>> Start Data in this exercise

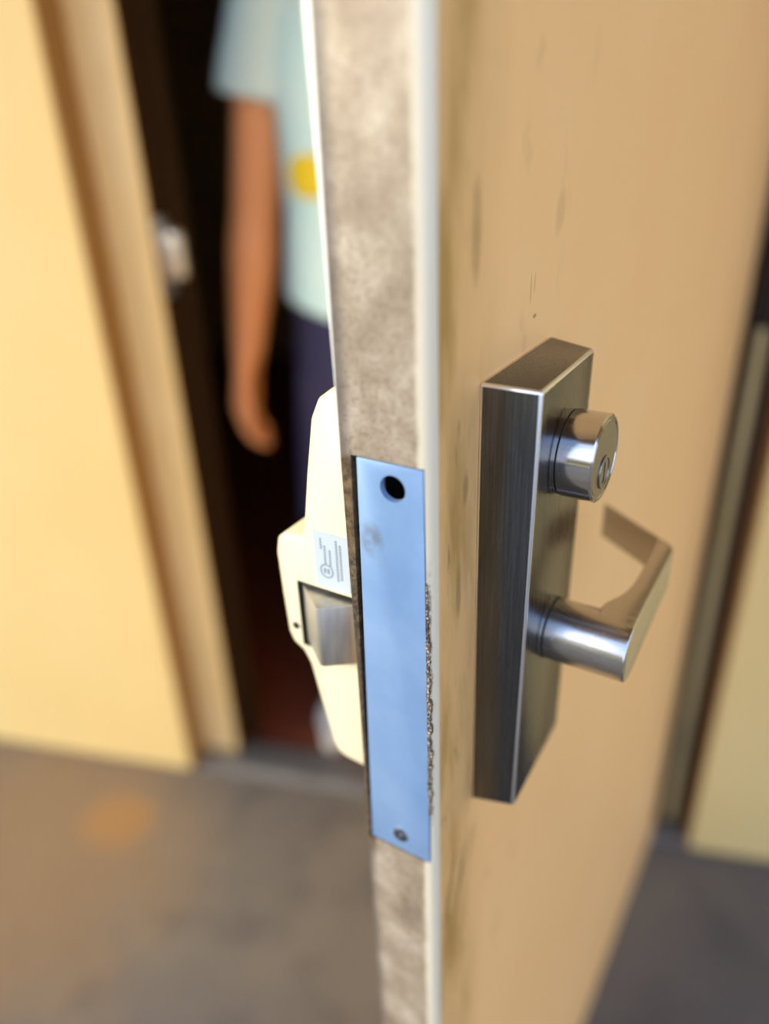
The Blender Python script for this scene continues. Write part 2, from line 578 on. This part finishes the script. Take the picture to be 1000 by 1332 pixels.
# filler plate with one empty screw hole
bm = bmesh.new()
hexa(bm, [(-0.0413, 0.0004, ZB), (-0.0041, 0.0004, ZB), (-0.0041, 0.0034, ZB), (-0.0413, 0.0034, ZB),
          (-0.0375, 0.0004, ZT), (-0.0049, 0.0004, ZT), (-0.0049, 0.0034, ZT), (-0.0375, 0.0034, ZT)], 0.0004, 2)
plate = mesh_obj('filler_plate', bm, M['zinc'], door)
bm = bmesh.new()
ring0 = lambda y, rr: [(-0.0198 + rr * math.cos(2 * math.pi * i / 32), y, H - 0.1422 + rr * math.sin(2 * math.pi * i / 32)) for i in range(32)]
loft(bm, [ring0(-0.002, 0.0072), ring0(0.0006, 0.0062), ring0(0.006, 0.0058)])
cut = mesh_obj('cut', bm, None)
boolean_cut(plate, [cut])
auto_smooth(plate, 30)
plate['label'] = 'pale blue zinc filler plate with an empty screw hole'
# countersunk screw at the bottom
def screw_head(parent, cx, cz, y, r=0.0046, mat='latch'):
    bm = bmesh.new()
    n = 24
    ring = lambda yy, rr: [(cx + rr * math.cos(2 * math.pi * i / n), yy, cz + rr * math.sin(2 * math.pi * i / n)) for i in range(n)]
    loft(bm, [ring(y + 0.004, r * 0.5), ring(y + 0.0003, r), ring(y - 0.0006, r * 0.93), ring(y - 0.0011, r * 0.6), ring(y - 0.0012, r * 0.2)])
    o = mesh_obj('screw', bm, M[mat], parent)
    cs = []
    for a in (0.5, 0.5 + math.pi / 2):
        b2 = bmesh.new()
        box(b2, -r * 0.62, r * 0.62, -0.002, 0.0010, -r * 0.14, r * 0.14)
        bmesh.ops.rotate(b2, verts=b2.verts[:], cent=(0, 0, 0), matrix=Matrix.Rotation(a, 3, 'Y'))
        bmesh.ops.translate(b2, verts=b2.verts[:], vec=(cx, y - 0.0006, cz))
        cs.append(mesh_obj('cut', b2, None))
    boolean_cut(o, cs)
    auto_smooth(o, 40)
    return o


screw_head(plate, -0.0222, H - 0.3552, 0.0004, 0.0046, 'dull')
# ragged paint edge lifted along the outer side of the plate
random.seed(4)
bm = bmesh.new()
nseg = 90
rows = []
for i in range(nseg + 1):
    t = i / nseg
    z = H - 0.185 - t * 0.145
    env = min(1.0, t / 0.35) * min(1.0, (1 - t) / 0.12)
    wv = (0.0002 + 0.0016 * abs(noise.noise(Vector((t * 23.0, 1.7, 0)))) + 0.0006 * random.random()) * env
    dv = 0.0006 * noise.noise(Vector((t * 31.0, 7.7, 0)))
    x0 = -0.0046 + dv * env
    rows.append([(x0, 0.0008, z), (x0 + 0.0002, 0.0003 - 0.0005 * env * random.random(), z),
                 (x0 + 0.0008 + wv, 0.0006 - 0.0004 * env, z), (x0 + 0.0009 + wv, 0.0022, z)])
loft(bm, rows)
ch = mesh_obj('chipped_paint_ridge', bm, M['chip'], door)
ch['label'] = 'ragged chipped paint ridge beside the plate'

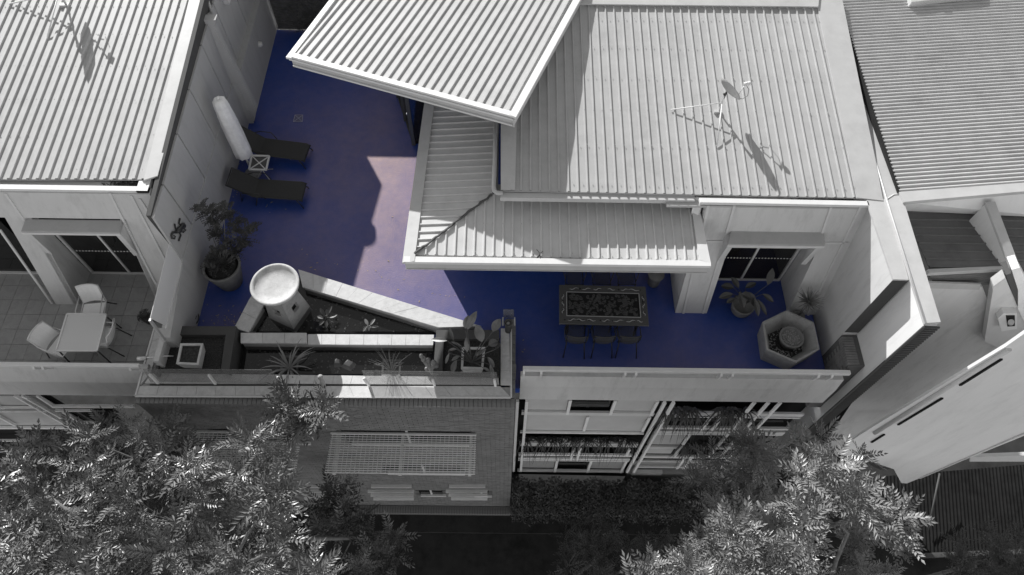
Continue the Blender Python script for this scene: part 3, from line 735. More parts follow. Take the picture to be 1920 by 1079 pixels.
# steel sun shades
def shade(x0, x1, label, brs):
    zs = -1.45; y1 = YBk-.02; y0 = P(750, 888, z=zs).y
    br = MB().bar((brs[0]-.2, y1-.02, zs+.02), (x1, y1-.02, zs+.02), .04, .06)
    s_ = br.build('sun_shade', TRIM, bb); s_['label'] = label
    n = 21
    for i in range(n):
        t = i/(n-1); yy = y0+(P(750, 804, z=zs).y-y0)*t
        MB().bar((x0+.05*t, yy, zs), (x1, yy, zs), .018, .025).build('grid_bar', STEELG, s_)
    k = x0+.06; cr = MB()
    while k < x1:
        cr.bar((k, y0, zs-.02), (k, P(750, 804, z=zs).y, zs-.02), .011, .011); k += .105
    cr.build('cross_wires', STEELG, s_, kind='stuff')
    for bx in brs: MB().bar((bx, y0-.03, zs-.05), (bx, y1, zs-.05), .07, .07).build('bracket', TRIM, s_)
    return s_
xg0, xg1 = P(614, 850, z=-1.45).x, P(892, 850, z=-1.45).x
shade(xg0, xg1, 'steel grid sun shade on three brackets over the brick wall windows', [P(631, 850, z=-1.45).x, P(753, 850, z=-1.45).x, P(882, 850, z=-1.45).x])
shade(P(345, 850, z=-1.45).x, P(560, 850, z=-1.45).x, 'steel grid sun shade mostly hidden behind the left tree', [P(362, 850, z=-1.45).x, P(490, 850, z=-1.45).x])
# slatted louvres low on the wall
for (a_, b_, lab) in ((690, 776, 'pale slatted window louvre low on the brick wall, middle one'), (836, 914, 'pale slatted window louvre low on the brick wall, nearest the corner'), (560, 640, 'pale slatted window louvre low on the brick wall, half behind the tree')):
    yl = YBk-.42; A, B = P(a_+6, 912, y=YBk-.06), P(b_-4, 912, y=YBk-.06)
    s_ = MB().bar(A, B, .05, .10, up=(0, -1, 0)).build('window_louvre', TRIM, bb); s_['label'] = lab
    for q_, r_ in enumerate((921.5, 928.5, 935.5)):
        yy = YBk-.12-.14*q_
        A, B = P(a_+q_*5, r_, y=yy), P(b_, r_, y=yy); MB().bar(A, B, .085, .03).build('slat', FRAMEP, s_)
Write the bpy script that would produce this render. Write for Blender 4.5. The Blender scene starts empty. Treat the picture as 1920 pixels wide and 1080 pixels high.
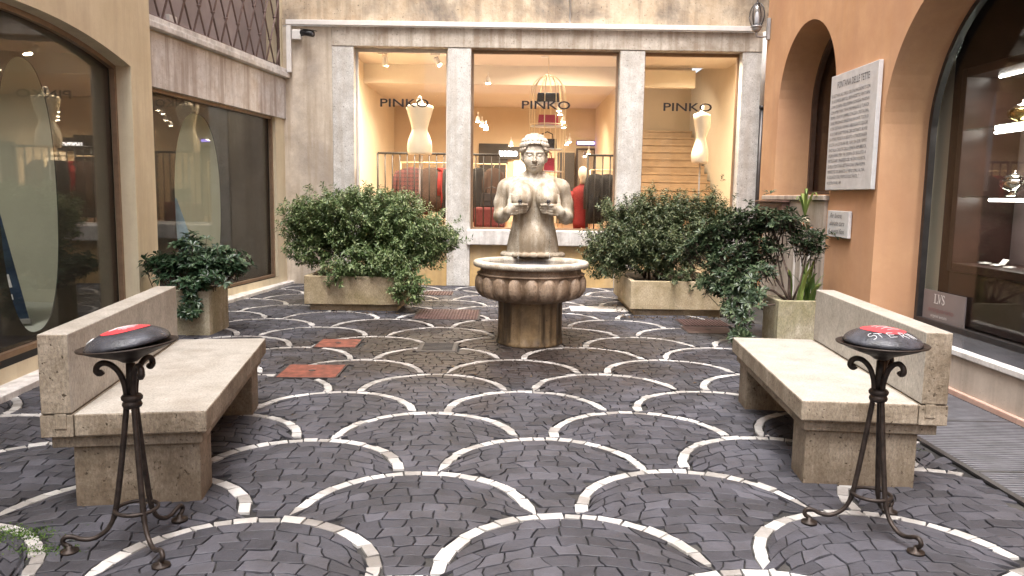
import bpy, bmesh, math, random
import numpy as np
from mathutils import Vector, Matrix
random.seed(7); rng = np.random.default_rng(5)
C = bpy.context.scene.collection
PI = math.pi
R = math.radians

# ------------------------------------------------------------------ helpers
class MB:
    """collects shapes; build() links them as ONE mesh object"""
    def __init__(s): s.v = []; s.f = []; s.m = []; s.sm = []
    def add(s, vs, fs, mi=0, smooth=False):
        o = len(s.v); s.v += [tuple(map(float, p)) for p in vs]
        for f in fs:
            s.f.append([i + o for i in f]); s.m.append(mi); s.sm.append(smooth)
    def box(s, x0, x1, y0, y1, z0, z1, mi=0):
        v = [(x0,y0,z0),(x1,y0,z0),(x1,y1,z0),(x0,y1,z0),(x0,y0,z1),(x1,y0,z1),(x1,y1,z1),(x0,y1,z1)]
        s.add(v, [(3,2,1,0),(4,5,6,7),(0,1,5,4),(1,2,6,5),(2,3,7,6),(3,0,4,7)], mi); return s
    def obox(s, o, a, b, c, mi=0):
        """box from corner o with edge vectors a, b, c"""
        o, a, b, c = map(Vector, (o, a, b, c))
        if a.cross(b).dot(c) < 0: a, b = b, a
        v = [o, o+a, o+a+b, o+b, o+c, o+a+c, o+a+b+c, o+b+c]
        s.add(v, [(3,2,1,0),(4,5,6,7),(0,1,5,4),(1,2,6,5),(2,3,7,6),(3,0,4,7)], mi); return s
    def quad(s, a, b, c, d, mi=0): s.add([a,b,c,d], [(0,1,2,3)], mi); return s
    def tube(s, pts, r, n=8, mi=0, closed=False, cap=True):
        pts = [Vector(p) for p in pts]; k = len(pts)
        rs = r if isinstance(r, (list, tuple)) else [r]*k
        T = []
        for i in range(k):
            a = pts[(i-1) % k] if (closed or i > 0) else pts[i]
            b = pts[(i+1) % k] if (closed or i < k-1) else pts[i]
            t = b - a; T.append(t.normalized() if t.length > 1e-9 else Vector((0,0,1)))
        nrm = T[0].orthogonal().normalized(); vs = []
        for i in range(k):
            nrm = nrm - T[i]*nrm.dot(T[i])
            nrm = nrm.normalized() if nrm.length > 1e-6 else T[i].orthogonal().normalized()
            bi = T[i].cross(nrm)
            for j in range(n):
                a = 2*PI*j/n
                vs.append(pts[i] + (nrm*math.cos(a) + bi*math.sin(a))*rs[i])
        fs = []
        for i in range(k if closed else k-1):
            i2 = (i+1) % k
            for j in range(n):
                fs.append((i*n+j, i*n+(j+1)%n, i2*n+(j+1)%n, i2*n+j))
        if cap and not closed:
            fs.append(tuple(range(n-1,-1,-1))); fs.append(tuple((k-1)*n+j for j in range(n)))
        s.add(vs, fs, mi, True); return s
    def lathe(s, prof, c=(0,0,0), n=32, mi=0, sx=1, sy=1, mod=None, M=None):
        vs = []; k = len(prof)
        for i, (r, z) in enumerate(prof):
            for j in range(n):
                a = 2*PI*j/n; rr = r*(mod(a, i, z) if mod else 1)
                p = Vector((rr*math.cos(a)*sx, rr*math.sin(a)*sy, z))
                if M is not None: p = M @ p
                vs.append(p + Vector(c))
        fs = []
        for i in range(k-1):
            for j in range(n): fs.append((i*n+j, i*n+(j+1)%n, (i+1)*n+(j+1)%n, (i+1)*n+j))
        if prof[0][0] > 1e-5: fs.append(tuple(range(n-1,-1,-1)))
        if prof[-1][0] > 1e-5: fs.append(tuple((k-1)*n+j for j in range(n)))
        s.add(vs, fs, mi, True); return s
    def prism(s, pts, n, d, mi=0):
        """planar outline pts extruded by d along n"""
        pts = [Vector(p) for p in pts]; n = Vector(n)*d; k = len(pts)
        vs = pts + [p + n for p in pts]
        fs = [tuple(range(k)), tuple(range(2*k-1, k-1, -1))] + [(i, (i+1)%k, k+(i+1)%k, k+i) for i in range(k)]
        s.add(vs, fs, mi); return s
    def build(s, name, mats, parent=None, loc=None, bevel=0, fix=True, wn=True):
        me = bpy.data.meshes.new(name); me.from_pydata(s.v, [], s.f)
        for m in (mats if isinstance(mats, (list, tuple)) else [mats]): me.materials.append(m)
        me.polygons.foreach_set('material_index', s.m); me.polygons.foreach_set('use_smooth', s.sm)
        if fix and len(s.f) < 60000:
            bm = bmesh.new(); bm.from_mesh(me); bmesh.ops.recalc_face_normals(bm, faces=bm.faces); bm.to_mesh(me); bm.free()
        o = bpy.data.objects.new(name, me); C.objects.link(o)
        if loc: o.location = loc
        if parent:
            o.parent = parent
        if bevel:
            b = o.modifiers.new('bevel', 'BEVEL'); b.width = bevel; b.segments = 2; b.limit_method = 'ANGLE'; b.angle_limit = R(40)
        return o

def tag(o, label, cat, group=None):
    o['label'] = label; o['category'] = cat
    if group: o['group'] = group
    return o
def thing(name, label, cat, loc=(0,0,0), group=None):
    o = bpy.data.objects.new(name, None); C.objects.link(o); o.location = loc; o.empty_display_size = .1
    return tag(o, label, cat, group)
def struct(o, kind='structure'): o['kind'] = kind; return o
def dup(root, loc, label=None):
    r = root.copy(); C.objects.link(r); r.location = loc
    if label: r['label'] = label
    for ch in list(root.children):
        c = ch.copy(); C.objects.link(c); c.parent = r
        for g in list(ch.children):
            d = g.copy(); C.objects.link(d); d.parent = c
    return r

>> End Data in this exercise

## Your instructions
Could you quote, word for word, only the lines from the one containing "Continue the Blender" through the one containing "R = math.radians", both included, and leave out any pictures?

## Correct response
Continue the Blender Python script for this scene: part 3, from line 735. More parts follow. Take the picture to be 1920 by 1079 pixels.
# steel sun shades
def shade(x0, x1, label, brs):
    zs = -1.45; y1 = YBk-.02; y0 = P(750, 888, z=zs).y
    br = MB().bar((brs[0]-.2, y1-.02, zs+.02), (x1, y1-.02, zs+.02), .04, .06)
    s_ = br.build('sun_shade', TRIM, bb); s_['label'] = label
    n = 21
    for i in range(n):
        t = i/(n-1); yy = y0+(P(750, 804, z=zs).y-y0)*t
        MB().bar((x0+.05*t, yy, zs), (x1, yy, zs), .018, .025).build('grid_bar', STEELG, s_)
    k = x0+.06; cr = MB()
    while k < x1:
        cr.bar((k, y0, zs-.02), (k, P(750, 804, z=zs).y, zs-.02), .011, .011); k += .105
    cr.build('cross_wires', STEELG, s_, kind='stuff')
    for bx in brs: MB().bar((bx, y0-.03, zs-.05), (bx, y1, zs-.05), .07, .07).build('bracket', TRIM, s_)
    return s_
xg0, xg1 = P(614, 850, z=-1.45).x, P(892, 850, z=-1.45).x
shade(xg0, xg1, 'steel grid sun shade on three brackets over the brick wall windows', [P(631, 850, z=-1.45).x, P(753, 850, z=-1.45).x, P(882, 850, z=-1.45).x])
shade(P(345, 850, z=-1.45).x, P(560, 850, z=-1.45).x, 'steel grid sun shade mostly hidden behind the left tree', [P(362, 850, z=-1.45).x, P(490, 850, z=-1.45).x])
# slatted louvres low on the wall
for (a_, b_, lab) in ((690, 776, 'pale slatted window louvre low on the brick wall, middle one'), (836, 914, 'pale slatted window louvre low on the brick wall, nearest the corner'), (560, 640, 'pale slatted window louvre low on the brick wall, half behind the tree')):
    yl = YBk-.42; A, B = P(a_+6, 912, y=YBk-.06), P(b_-4, 912, y=YBk-.06)
    s_ = MB().bar(A, B, .05, .10, up=(0, -1, 0)).build('window_louvre', TRIM, bb); s_['label'] = lab
    for q_, r_ in enumerate((921.5, 928.5, 935.5)):
        yy = YBk-.12-.14*q_
        A, B = P(a_+q_*5, r_, y=yy), P(b_, r_, y=yy); MB().bar(A, B, .085, .03).build('slat', FRAMEP, s_)
Write the bpy script that would produce this render. Write for Blender 4.5. The Blender scene starts empty. Treat the picture as 1920 pixels wide and 1080 pixels high.
import bpy, bmesh, math, random
import numpy as np
from mathutils import Vector, Matrix
random.seed(7); rng = np.random.default_rng(5)
C = bpy.context.scene.collection
PI = math.pi
R = math.radians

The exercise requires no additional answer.